U.N. Secretary-General Ban Ki-moon said the report was "deeply troubling" and the U.S. government described the sinking as an "act of aggression" that threatens peace in the region.

South Korean President Lee Myung-bak pledged at the time to take "stern action" and said he would be taking the incident to the U.N. Security Council, of which China is a permanent member along with the United States.

A recent joint statement in Canada by leaders of the G-8 countries, the world's eight richest nations, criticized North Korea's attack.

The G-8 members are the United States, Britain, Canada, France, Germany, Italy, Russia and Japan. Four of them -- the United States, Britain, France and Russia -- are among the five permanent members of the Security Council.

But North Korea, in a letter to the president of the United Nations Security Council this week, called for a new, joint North Korean and South Korean investigation into the sinking.

Seoul and the United States were quick to reject the North Korean proposal.

The Cheonan incident is not likely buried yet.
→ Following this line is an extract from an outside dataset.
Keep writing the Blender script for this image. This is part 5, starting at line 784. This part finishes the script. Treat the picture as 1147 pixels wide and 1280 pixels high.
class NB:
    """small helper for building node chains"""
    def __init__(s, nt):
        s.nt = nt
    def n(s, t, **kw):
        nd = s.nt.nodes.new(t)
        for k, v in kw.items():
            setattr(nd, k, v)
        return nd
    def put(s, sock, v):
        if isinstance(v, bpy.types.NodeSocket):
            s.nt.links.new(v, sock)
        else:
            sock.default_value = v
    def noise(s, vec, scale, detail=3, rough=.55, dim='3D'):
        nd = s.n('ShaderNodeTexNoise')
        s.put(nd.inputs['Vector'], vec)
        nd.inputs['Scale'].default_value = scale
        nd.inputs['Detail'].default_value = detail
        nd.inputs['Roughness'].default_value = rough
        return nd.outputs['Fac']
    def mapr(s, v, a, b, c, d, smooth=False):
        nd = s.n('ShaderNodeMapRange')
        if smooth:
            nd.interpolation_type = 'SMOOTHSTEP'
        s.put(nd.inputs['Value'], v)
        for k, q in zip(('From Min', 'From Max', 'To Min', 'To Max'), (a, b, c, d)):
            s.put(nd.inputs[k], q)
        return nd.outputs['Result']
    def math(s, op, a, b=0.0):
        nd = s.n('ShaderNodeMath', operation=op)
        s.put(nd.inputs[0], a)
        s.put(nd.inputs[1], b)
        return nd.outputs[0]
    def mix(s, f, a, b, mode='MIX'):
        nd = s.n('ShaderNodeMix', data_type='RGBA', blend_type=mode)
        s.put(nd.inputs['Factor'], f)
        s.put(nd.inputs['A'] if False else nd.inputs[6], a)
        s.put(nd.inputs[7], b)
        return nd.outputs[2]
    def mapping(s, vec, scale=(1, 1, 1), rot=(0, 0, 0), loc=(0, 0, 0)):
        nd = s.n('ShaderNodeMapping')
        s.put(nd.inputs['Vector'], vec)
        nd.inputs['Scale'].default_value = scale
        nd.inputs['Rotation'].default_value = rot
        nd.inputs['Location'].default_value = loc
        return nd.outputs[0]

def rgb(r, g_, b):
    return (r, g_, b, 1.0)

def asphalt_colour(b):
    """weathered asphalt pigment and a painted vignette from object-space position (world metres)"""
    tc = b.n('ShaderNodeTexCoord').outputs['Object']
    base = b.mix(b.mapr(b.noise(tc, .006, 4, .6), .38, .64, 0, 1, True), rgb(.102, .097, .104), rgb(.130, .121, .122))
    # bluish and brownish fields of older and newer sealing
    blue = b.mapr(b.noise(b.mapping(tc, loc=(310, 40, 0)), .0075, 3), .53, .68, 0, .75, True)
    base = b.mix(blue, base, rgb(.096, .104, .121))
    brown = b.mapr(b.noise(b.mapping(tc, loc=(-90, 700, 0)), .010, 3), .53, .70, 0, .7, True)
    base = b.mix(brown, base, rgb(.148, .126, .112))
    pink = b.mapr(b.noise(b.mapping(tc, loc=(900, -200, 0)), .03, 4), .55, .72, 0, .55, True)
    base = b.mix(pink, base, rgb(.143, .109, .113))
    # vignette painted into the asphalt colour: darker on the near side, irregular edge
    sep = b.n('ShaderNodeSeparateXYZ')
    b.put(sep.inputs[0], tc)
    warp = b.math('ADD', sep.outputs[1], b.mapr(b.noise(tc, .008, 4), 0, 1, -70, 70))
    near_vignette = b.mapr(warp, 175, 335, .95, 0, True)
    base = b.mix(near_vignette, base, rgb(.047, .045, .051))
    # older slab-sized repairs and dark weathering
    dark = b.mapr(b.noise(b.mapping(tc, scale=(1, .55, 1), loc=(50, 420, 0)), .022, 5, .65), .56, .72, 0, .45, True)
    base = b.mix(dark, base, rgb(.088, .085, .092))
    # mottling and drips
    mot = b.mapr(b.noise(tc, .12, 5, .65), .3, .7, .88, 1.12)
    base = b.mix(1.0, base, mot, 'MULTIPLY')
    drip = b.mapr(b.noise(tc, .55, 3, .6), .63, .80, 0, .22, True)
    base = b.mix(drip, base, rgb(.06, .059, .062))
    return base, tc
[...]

A team of Russian experts visited South Korea last month to review the results and evidence considered by the previous international investigators.

The Russian team's report, expected soon, could work in favor of the North Koreans if it successfully casts doubt on the original investigating team's findings.

China, North Korean's staunchest ally and the fifth permanent member of the U.N. Security Council, is said to be losing patience with North Korea concerning its protestations over its alleged involvement while not backing them up with any hard evidence to the contrary.